Now, that's probably clear as mud. And, if my old boss is here he will probably now tear me apart for that explanation anyway... go ahead Vic, I'm sure I deserve it.

 

Posted by: serpens Jul 29 2019, 10:26 PM

Thanks for the explanation Marsbug. The mud was extremely transparent. So in the event of anomalous breakdown fingerprints, provided that a duplicate GCMS design is held it should be possible to run samples against the same setting variables in a lab to ascertain the identity of a molecule?

Posted by: marsbug Jul 29 2019, 10:48 PM

Exactly. Unless I'm very much mistaken there will be a carbon copy of the rover's GCMS sitting in a NASA lab here on Earth, and one of its duties will be exactly that. Replicating a new fingerprint(s) may be a bit of an art, but they will have a good idea of what kinds of materials they need to start with in the Martian environment.

As an aside: I am very interested to see how this system flies when we get to environments with lots of very complex unknown organics, formed under hard to replicate conditions, such as Titan! I suspect they will already be building a database using reactions that can take place at cryogenic temperatures but that, as they say, is a different story.

Posted by: marsbug Jul 29 2019, 11:47 PM

I just found http://www.planetary.org/blogs/emily-lakdawalla/2012/curiosity-instrument-sam.html breakdown of the SAM lab, and including the GCMS. Good lord, she's a monster - six columns on the GC. I hated swapping columns on a single column system, this would drive me insane... Not that the columns can be changed on Mars, so I guess that makes sense since on Earth we could just swap the columns out to tackle different sample types.

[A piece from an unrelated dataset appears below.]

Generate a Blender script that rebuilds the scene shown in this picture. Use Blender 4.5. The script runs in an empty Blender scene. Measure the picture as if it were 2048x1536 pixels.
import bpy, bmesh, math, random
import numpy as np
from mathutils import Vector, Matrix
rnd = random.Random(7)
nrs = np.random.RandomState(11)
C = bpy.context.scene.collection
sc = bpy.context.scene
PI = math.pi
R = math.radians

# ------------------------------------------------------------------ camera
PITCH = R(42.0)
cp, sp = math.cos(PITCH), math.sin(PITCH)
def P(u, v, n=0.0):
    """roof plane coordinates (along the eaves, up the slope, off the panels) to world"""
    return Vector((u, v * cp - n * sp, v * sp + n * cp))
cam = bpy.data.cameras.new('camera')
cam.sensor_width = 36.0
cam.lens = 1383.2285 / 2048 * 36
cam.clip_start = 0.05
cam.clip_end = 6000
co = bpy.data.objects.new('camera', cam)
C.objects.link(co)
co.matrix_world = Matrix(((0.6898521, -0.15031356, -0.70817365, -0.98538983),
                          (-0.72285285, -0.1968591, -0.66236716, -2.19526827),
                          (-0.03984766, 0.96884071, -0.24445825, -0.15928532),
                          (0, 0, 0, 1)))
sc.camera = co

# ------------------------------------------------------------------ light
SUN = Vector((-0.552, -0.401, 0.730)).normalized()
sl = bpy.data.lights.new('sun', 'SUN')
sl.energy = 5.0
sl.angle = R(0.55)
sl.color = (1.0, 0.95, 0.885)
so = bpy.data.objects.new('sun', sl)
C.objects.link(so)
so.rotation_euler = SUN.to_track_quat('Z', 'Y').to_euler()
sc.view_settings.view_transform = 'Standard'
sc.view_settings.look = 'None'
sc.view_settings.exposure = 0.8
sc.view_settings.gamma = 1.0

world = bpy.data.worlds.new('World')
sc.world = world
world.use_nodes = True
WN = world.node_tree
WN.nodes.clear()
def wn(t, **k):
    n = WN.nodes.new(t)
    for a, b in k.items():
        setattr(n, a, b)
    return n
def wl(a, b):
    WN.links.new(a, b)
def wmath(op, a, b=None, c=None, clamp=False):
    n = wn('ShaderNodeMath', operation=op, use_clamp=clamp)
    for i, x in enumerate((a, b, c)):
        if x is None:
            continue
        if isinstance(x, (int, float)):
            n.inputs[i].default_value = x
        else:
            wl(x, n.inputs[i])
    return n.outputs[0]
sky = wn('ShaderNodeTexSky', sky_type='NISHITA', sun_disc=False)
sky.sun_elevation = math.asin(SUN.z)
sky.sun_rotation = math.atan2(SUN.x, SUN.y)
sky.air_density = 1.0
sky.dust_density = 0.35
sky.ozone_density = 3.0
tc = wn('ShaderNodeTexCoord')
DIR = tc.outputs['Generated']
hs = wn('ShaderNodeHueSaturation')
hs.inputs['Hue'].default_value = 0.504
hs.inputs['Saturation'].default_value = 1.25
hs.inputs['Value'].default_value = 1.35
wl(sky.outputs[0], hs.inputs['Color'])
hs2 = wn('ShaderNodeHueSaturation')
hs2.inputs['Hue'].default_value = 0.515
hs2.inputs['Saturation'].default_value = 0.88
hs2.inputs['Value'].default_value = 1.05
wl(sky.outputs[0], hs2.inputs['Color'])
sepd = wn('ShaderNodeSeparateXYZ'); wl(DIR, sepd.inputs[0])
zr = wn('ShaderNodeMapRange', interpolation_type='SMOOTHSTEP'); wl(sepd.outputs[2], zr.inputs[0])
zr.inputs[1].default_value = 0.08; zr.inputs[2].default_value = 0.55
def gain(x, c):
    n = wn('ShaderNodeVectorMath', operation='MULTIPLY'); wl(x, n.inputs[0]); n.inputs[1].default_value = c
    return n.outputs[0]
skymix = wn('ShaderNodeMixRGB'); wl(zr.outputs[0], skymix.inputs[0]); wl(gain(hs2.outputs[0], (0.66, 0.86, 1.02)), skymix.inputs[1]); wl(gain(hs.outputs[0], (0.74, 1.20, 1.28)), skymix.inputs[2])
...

The article really hammers home that the GCMS is part of a battery of interconnected chemical analysis systems in SAM. I suspect that anything SAM as a whole truly cannot identify on its own will be real 'sit up and pay attention' stuff

Posted by: JRehling Jul 30 2019, 02:30 AM

That's a superb explanation, marsbug! Thanks for elevating the discussion!

Posted by: atomoid Sep 9 2019, 08:41 PM

more recent detail on the 'boundary layer collapse' mentioned earlier by jccwrt
https://www.sciencenews.org/article/overnight-changes-in-mars-atmosphere-could-solve-a-methane-mystery

Posted by: antipode Jul 20 2021, 12:08 AM

Reviving this old thread and putting it in the general Mars area because it seems to me this potentially
related to the whole planet, not just Gale crater. Mods feel free to move this is you disagree.

In the light of this:

'Alien burp' may have been detected by NASA's Curiosity rover
https://www.livescience.com/curiosity-finds-alien-methane-source.html

Can anyone suggest/detect any structural feature in the crater that might be a possible exit point for the methane?
...and yes I know the location suggested in the paper is very notional/approximate.

P

Posted by: JRehling Jul 20 2021, 12:56 AM

Figures 3 and 4 of the preprint try to isolate the possible location of emission source locations that could have produced the two events. If the two events were produced by a source in just one location then it is pinned down pretty well. However, that area of the far NW of Gale crater, just at/inside the rim is pretty blank as a whole. There are some very ordinary looking smaller craters. One or more dry channels exist nearby / upslope. It would be a stretch to attribute with any certainty this result and the features seen nearby. It could be that what is causing the outbursts is some layer in the subsurface with no surface manifestation at all. However, it is safe to say that the target areas in question were co-located with lake in the past – but that's simply true of all of Gale as a whole.